Experimental Investigation of Microscopic Mechanisms of Surfactant-Enhanced Spontaneous Imbibition in Shale Cores

Adding surfactants in fracturing fluids is a practical method for enhancing spontaneous imbibition of shale oil reservoirs. However, both positive and negative observations are found in the field practice. The mechanisms of different types of surfactants for enhancing spontaneous imbibition still need further investigation. In this work, we applied the nuclear magnetic resonance technique to measure the fluid distributions in shale pores during the spontaneous imbibition process. We found that surfactants mainly recover oil in the macropores but have less impact on the production of oil in the micropores.
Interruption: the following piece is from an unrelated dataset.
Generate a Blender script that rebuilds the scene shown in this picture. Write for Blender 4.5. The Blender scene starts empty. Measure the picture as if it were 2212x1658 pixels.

Combining with scanning electron microscopy, high-pressure mercury intrusion, and X-ray diffraction experiments, the pore structure and mineral composition of shales are carefully analyzed. We observed that the surfaces of large pores are mostly quartz and feldspars, while the surfaces of small pores are organic matter and clay. The wettability of a shale rock is a key factor affecting spontaneous imbibition; moreover, various minerals that make up the shale have different wettability. Therefore, we performed the contact angle experiments for the pure mineral chips (quartz, feldspar, calcite, dolomite, clay minerals, etc.) to measure the wettabilities at the initial condition after aging and after being altered by surfactants. The experimental results indicate that surfaces of macropores can be easily altered to be water-wet by surfactants. However, it is not for the micropores, especially for organic matter pores and intracrystalline pores within pyrite framboids. It appears that the anionic surfactant performs better in terms of spontaneous imbibition recovery due to the high efficiency on wettability alteration of clay surfaces.